Al Ramrus was a writer-producer with Mike Wallace. According to the Ayn Rand Sense of Life website: “[Ramrus] handled TV interviews with Pulitzer Prize and Oscar winners, Nobel laureates, athletes, gangsters, politicians, statesmen, and—most memorably—Ayn Rand, whose intellect, he says, towered above anyone’s he had ever encountered.  Thereafter, Ramrus then headed west to Los Angeles to write prize-winning TV documentaries on historical and cultural subjects, as well as television movies and feature films, including GOIN’ SOUTH and WORLD WITHOUT SUN, winner of an Academy Award® for best feature documentary.”

Below are his comments on John Aglialoro’s “Atlas Shrugged Movie: Part I”:

I don’t remember exactly, but Rand either wrote somewhere, or personally told me, something that strikes to the heart of the movie’s failings. She said that her villains were too inferior, unworthy and impotent to generate really deep and compelling conflict in her heroes. Only someone the heroes loved could do that. And this is exactly what she dramatized in her three major novels.

In the novel, Hank Rearden, though heroic, is one of her most complex and conflicted characters, which makes the romantic subplot plot, his relationship with Dagny Taggert, so dramatic and compelling, filled with conflict. In large part, this was the novel’s personal, deeply emotional story. The movie version didn’t explore this at all. They meet, almost immediately become industrial allies and, in short order, happy Hollywood lovers, leaving the screenplay to wallow almost exclusively, and tediously, in economics, contracts, government regulation, etc.

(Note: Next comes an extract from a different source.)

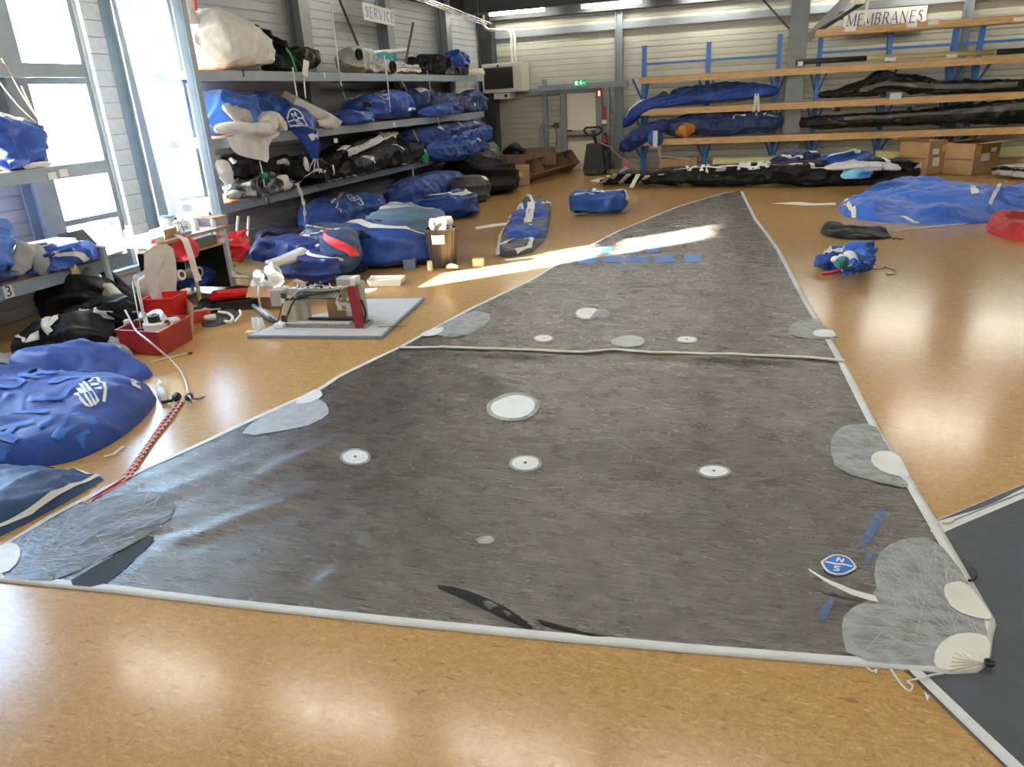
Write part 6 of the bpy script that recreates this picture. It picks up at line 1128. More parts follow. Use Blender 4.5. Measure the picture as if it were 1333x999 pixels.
c = F(588, 352); tag(Loft([(c.x-.08, c.y, .04, .03, .03), (c.x, c.y+.02, .05, .06, .05), (c.x+.09, c.y+.03, .04, .03, .03)], amp=.03, seed=162, base=0).mb(20, 16).obj('crumpled_paper', C_lgrey, None, smooth=True), 'crumpled grey paper at the foot of the waste bin', 'paper')
c = F(560, 352); tag(MB().lathe([(0, 0), (.04, 0), (.035, .12), (0, .13)], (c.x, c.y, 0.002), 12).obj('paper_cup', C_creamc), 'cream paper cup left of the waste bin base', 'cup')
c = F(623, 346); tag(MB().box((c.x, c.y, .05), (.14, .10, .10), .1, bev=.004).obj('wood_block', mat('pale wood', (.60, .50, .30), .6)), 'small pale wood block on the floor right of the waste bin', 'block')
c = F(480, 378); tag(MB().box((c.x, c.y, .006), (.2, .14, .01), .4).obj('white_card', M_white), 'white card on the floor behind the machine head', 'card')
# --- waste bin
c = F(578, 346); M_bin = mat('brown smoked plastic', (.045, .035, .032), .4)
e = empty('waste_bin', (c.x, c.y, 0), 'dark brown waste bin full of white paper by the blue bags', 'waste bin'); MB().lathe([(0, .01), (.17, .01), (.215, .50), (.225, .50), (.225, .515), (.205, .515), (.165, .03), (0, .03)], (c.x, c.y, 0), 32).obj('bin_wall', M_bin, e, smooth=False)
for j in range(16):
    t = j*2*math.pi/16; MB().bar((c.x+.172*math.cos(t), c.y+.172*math.sin(t), .02), (c.x+.216*math.cos(t), c.y+.216*math.sin(t), .48), .014, .008, (math.cos(t), math.sin(t), 0)).obj('rib', M_bin, e)
t = math.atan2(-c.y, -c.x)-.25; P_ = []
for j in range(7):
    u = t+(j-3)*.14
    for z in (.33, .45): r_ = .172+.09*z+.008; P_.append((c.x+r_*math.cos(u), c.y+r_*math.sin(u), z))
MB().add(P_, [(2*j, 2*j+2, 2*j+3, 2*j+1) for j in range(6)]).obj('white_label', M_white, e)
rr = random.Random(5)
for j in range(6):
    a_ = j*1.05; Loft([(c.x+.10*math.cos(a_)-.06, c.y+.10*math.sin(a_), .50, .03, .03), (c.x+.09*math.cos(a_), c.y+.09*math.sin(a_)+.02, .54+.03*rr.random(), .07, .07), (c.x+.12*math.cos(a_)+.05, c.y+.1*math.sin(a_), .52, .03, .03)], amp=.05, seed=170+j, fr=9).mb(20, 16).obj('crumpled_paper', C_white, e)
# ================================================================== FAR WALL: HEATER, DOOR, SIGNS
M_heat = mat('ivory heater enamel', (.70, .69, .62), .4); M_louv = mat('dark louvre', (.05, .045, .04), .5)
YW = YF-.03
def FW(px, py, off=0.0): return FY(px, py, YW-off)
e = empty('unit_heater', FW(652, 122), 'ivory warm air heater with dark louvres on the far wall', 'heater')
a, c = FY(626, 84, 21.05), FY(680, 119, 21.05); xm, zm, w_, h_ = (a.x+c.x)/2, (a.z+c.z)/2, c.x-a.x, a.z-c.z
MB().box((xm, 21.42, zm), (w_, .7, h_), bev=.02).obj('casing', M_heat, e); lx, lw = xm-w_*.08, w_*.72
MB().box((lx, 21.06, zm), (lw, .02, h_*.74)).obj('louvre_back', M_black, e)
for k in range(9): MB().box((lx, 21.045, zm-h_*.34+k*h_*.085), (lw, .05, .018), M=Matrix.Rotation(.5, 3, 'X')).obj('louvre', M_louv, e)
MB().box((lx, 21.04, zm+h_*.40), (.05, .02, .08)).obj('knob', M_black, e); MB().box((xm-w_*.05, 21.4, zm-h_*.62), (.5, .4, .16)).obj('bracket', M_heat, e); MB().box((xm+.05, 21.19, zm-h_*.62), (.08, .02, .08)).obj('bracket_hole', M_black, e)
for dx in (0, -.10):
    line(sm_pts([(xm+w_*.30+dx, 21.3, zm+h_*.5), (xm+w_*.30+dx, 21.3, zm+h_*.5+.72), (xm+w_*.25+dx, 21.3, zm+h_*.5+.82), (xm-w_*.35, 21.3, zm+h_*.5+.88), (xm-w_*.45, 21.3, zm+h_*.5+.98), (xm-w_*.45, 21.3, zm+h_*.5+1.25)], 40, 2), .04, 'pipe', M_heat, e, 10)
# cable tray along the left of the ceiling
e = empty('cable_tray', FX(580, 12, -6.9), 'white wire cable tray hanging along the left of the ceiling', 'cable tray')
t0, t1 = FX(520, -12, -6.9), FX(634, 31, -6.9)
for dx in (-.12, 0, .12): line([t0+Vector((dx, 0, 0)), t1+Vector((dx, 0, 0))], .014, 'rail', M_white, e)
for k in range(9):
    p = t0.lerp(t1, k/8); line([p+Vector((-.12, 0, -.01)), p+Vector((.12, 0, -.01))], .008, 'rung', M_white, e)
for k in (1, 4, 7): p = t0.lerp(t1, k/8); line([p, (p.x, p.y, ZC)], .008, 'hanger', M_steel, e)
# door with frame, push bar
a, c = FW(739, 122), FW(778, 221); xm, w_ = (a.x+c.x)/2-.02, c.x-a.x; h_ = 2.08
D1 = struct(MB().box((xm, YW-.03, h_/2+.01), (w_, .05, h_), bev=.005), 'door_1', mat('ivory door', (.78, .73, .60), .5))
MB().box((xm, YW-.058, h_*.46), (w_*.98, .006, .30)).obj('grey_band', mat('tan band', (.36, .32, .26), .5), D1)
MB().box((xm, YW-.09, .95), (w_*.96, .05, .07), bev=.006).obj('push_bar', M_dark, D1); MB().box((xm-w_*.40, YW-.09, 1.10), (.14, .05, .04)).obj('handle', M_black, D1)
q = MB(); 
for s_ in (-1, 1): q.box((xm+s_*(w_/2+.09), YW-.06, h_/2+.05), (.17, .12, h_+.1))
q.box((xm, YW-.06, h_+.12), (w_+.35, .12, .16)); trim(q, M_steel)
# outer guide posts and the lintel rail round the door
q = MB(); q.box((FW(712, 170).x, YW-.10, 1.25), (.12, .1, 2.5)); q.box((FW(803, 170).x, YW-.10, 1.12), (.14, .1, 2.24)); q.box((FW(793, 170).x, YW-.14, 1.12), (.07, .08, 2.24)); q.box((FW(760, 111).x, YW-.16, 2.27), (2.55, .14, .16)); trim(q, M_steel)
MB().box((FW(709, 190).x, YW-.2, .65), (.12, .12, 1.3)).obj('trim_99', M_steel, None, kind='structure')
line(sm_pts([FW(723, 165, .1), FW(725, 185, .1), FW(722, 200, .1), FW(719, 212, .1)], 20), .012, 'cable', M_dark, None, label='thin cable hanging beside the left door post', category='cable')
e = empty('wall_switch', FW(723, 163), 'small dark switch box left of the grey door frame', 'switch'); MB().box(FW(724, 163, .08), (.14, .10, .14), bev=.01).obj('box', M_dark, e); MB().box(FW(719, 164, .09), (.12, .05, .05)).obj('lever', M_dark, e)
M_exit = mat('exit sign green', (.0, .26, .09), .4, emit=(.0, .35, .12), estr=.7); M_exw = mat('exit sign white', (.9, .95, .9), .4, emit=(.9, 1, .92), estr=.8)
c = FY(755, 108, YW-.26); e = empty('exit_sign', (c.x, c.y, c.z-.09), 'small green lit exit sign above the ivory door', 'exit sign'); MB().box(c, (.34, .05, .17), bev=.005).obj('sign_body', M_exit, e)
def flatpoly(pts, name, m, par, y): b = MB(); b.add([(c.x+x_, y, c.z+z_) for x_, z_ in pts], [tuple(range(len(pts)))]); b.obj(name, m, par)
flatpoly([(-.13, -.05), (-.06, -.05), (-.06, .05), (-.13, .05)], 'door_mark', M_exw, e, c.y-.027)
flatpoly([(.0, -.05), (.025, -.05), (.04, -.01), (.06, -.03), (.075, -.02), (.05, .015), (.05, .035), (.02, .035), (-.02, .015), (-.02, .0), (.015, .01)], 'running_figure', M_exw, e, c.y-.027); flatpoly([(.045+.012*math.cos(t), .055+.012*math.sin(t)) for t in [k*.785 for k in range(8)]], 'figure_head', M_exw, e, c.y-.027); flatpoly([(.10, -.01), (.14, -.01), (.14, .01), (.10, .01)], 'arrow', M_exw, e, c.y-.027)
c = FY(780, 121, YW-.16); e = empty('fire_sign', (c.x, c.y, c.z-.12), 'red fire extinguisher sign high beside the door', 'sign'); MB().box(c, (.18, .01, .24)).obj('plate', mat('sign red', (.62, .02, .03), .45), e); flatpoly([(-.03, -.08), (.03, -.08), (.03, .03), (.015, .06), (-.015, .06), (-.03, .03)], 'pictogram', M_exw, e, c.y-.007)
c = FY(788, 147, YW-.10); e = empty('notice_sign', (c.x, c.y, c.z-.18), 'dark red notice sheet right of the door', 'sign'); MB().box(c, (.20, .01, .36)).obj('plate', mat('dull red notice', (.36, .03, .05), .5), e); MB().box((c.x, c.y, c.z-.24), (.2, .012, .09)).obj('lower_sheet', M_white, e)
c = FY(788, 186, YW-.15); e = empty('fire_extinguisher', (c.x, c.y, .25), 'dark red fire extinguisher on the wall behind the floor machine', 'fire extinguisher'); MB().lathe([(0, .3), (.09, .3), (.095, .35), (.095, .80), (.06, .88), (.03, .90), (.03, .95), (0, .95)], (c.x, c.y, 0), 20).obj('cylinder', mat('extinguisher red', (.34, .015, .02), .3), e, smooth=True); MB().box((c.x, c.y-.02, .98), (.05, .12, .05)).obj('valve', M_black, e); line(sm_pts([(c.x+.02, c.y-.06, .97), (c.x+.16, c.y-.08, .85), (c.x+.13, c.y-.08, .5)], 20), .014, 'hose', M_black, e)
# floor cleaning machine
c = FY(775, 214, 20.6); e = empty('floor_scrubber', (c.x, 20.6, 0), 'black floor cleaning machine with loop handle parked at the door', 'cleaning machine')
MB().prism([(c.x-.30, 20.35), (c.x+.30, 20.35), (c.x+.34, 20.9), (c.x-.28, 20.9)], .10, .80, [(c.x-.20, 20.42), (c.x+.20, 20.42), (c.x+.26, 20.9), (c.x-.18, 20.9)]).obj('tank', M_black, e); MB().lathe([(0, .02), (.26, .02), (.28, .06), (.24, .14), (0, .14)], (c.x, 20.4, 0), 20).obj('brush_deck', MATS['dark louvre'], e)
line([(c.x+.02, 20.7, .75), (c.x-.02, 20.45, 1.05)], .04, 'neck', M_black, e, 10); line([(c.x-.02+.24*math.cos(t*.45), 20.42, 1.10+.11*math.sin(t*.45)+.06*abs(math.cos(t*.45))) for t in range(15)], .03, 'loop_handle', M_black, e, 8); MB().box((c.x, 20.42, 1.10), (.14, .06, .12), bev=.02).obj('control_panel', M_dark, e)
MB().box((c.x+.27, 20.7, .35), (.24, .4, .5), bev=.04).obj('side_tank', mat('dark blue black plastic', (.012, .016, .03), .5), e)
for s_ in (-.22, .24): MB().lathe([(0, -.03), (.10, -.03), (.10, .03), (0, .03)], (c.x+s_, 20.8, .10), 16, Matrix.Rotation(math.pi/2, 3, 'Y')).obj('wheel', M_black, e)
tag(line(sm_pts([(c.x+.1, 20.4, .86), (c.x+.5, 20.3, .7), (c.x+.75, 20.2, .45), (c.x+1.1, 20.1, .3), (c.x+1.35, 20.1, .02)], 30), .014, 'orange_grey_cable', mat('tan cable', (.45, .34, .24), .6)), 'tan cable drooping from the cleaning machine to the floor', 'cable')
for k, (px, h2) in enumerate(((819, .4), (823, .36))): c2 = F(px, 224); tag(MB().box((c2.x, 20.2, h2/2+.003), (.10, .10, h2), bev=.01).obj('red_white_post', mat('faded red plastic', (.50, .14, .13), .5)), ('faded red post on the floor under the hanging navy sleeve', 'second faded red post beside the first, nearer the rack')[k], 'post', 'red posts by the rack')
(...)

This didn’t have to happen. The movie runs some 97 minutes, barely enough for an Adam Sandler comedy but not nearly long enough for a serious, epic story, which could’ve easily run another half hour, with sufficient time to develop the characters, including Francisco-Dagny, into flesh-and-blood human beings instead of puppets waving placards. There’s more character development in the “Batman” and “Spiderman” movies than in “Atlas Shrugged, Part 1,” an abortion which mercifully won’t generate a Part 2 or 3. [Ouch!]

After seeing it, at first I felt that the producer, Aglialoro, at least showed considerable courage, risking his own money, and I wished him well with his movie. I’ve changed my mind. A multi-millionaire manufacturer of exercise equipment, he purchased an option for the screen rights to the novel. Fine. But, not surprisingly, he couldn’t attract A-list stars or an A-list director. In fact, he couldn’t attract B- or C-list talent.

With his option-time running out, only a month or two left, he should’ve given up, which would’ve left the field open someday for an experienced, professional movie maker to tackle the project. Instead, hoping to protect his initial investment and make himself a real-life Randian hero, with a screenplay credit no less, he hastily threw together a dreary cast, an anemic budget, a first-time director and, worst of all, a lousy screenplay. He pissed in the well and ruined it in the future for everybody else.

Now, Aglialoro is issuing statements blaming the liberal reviewers for the disaster at the box-office. Maybe it’s not good sportsmanship to kick a man when he’s down, but it has to be said. The guy’s a schmuck.

Ayn Rand and her great novel deserved better.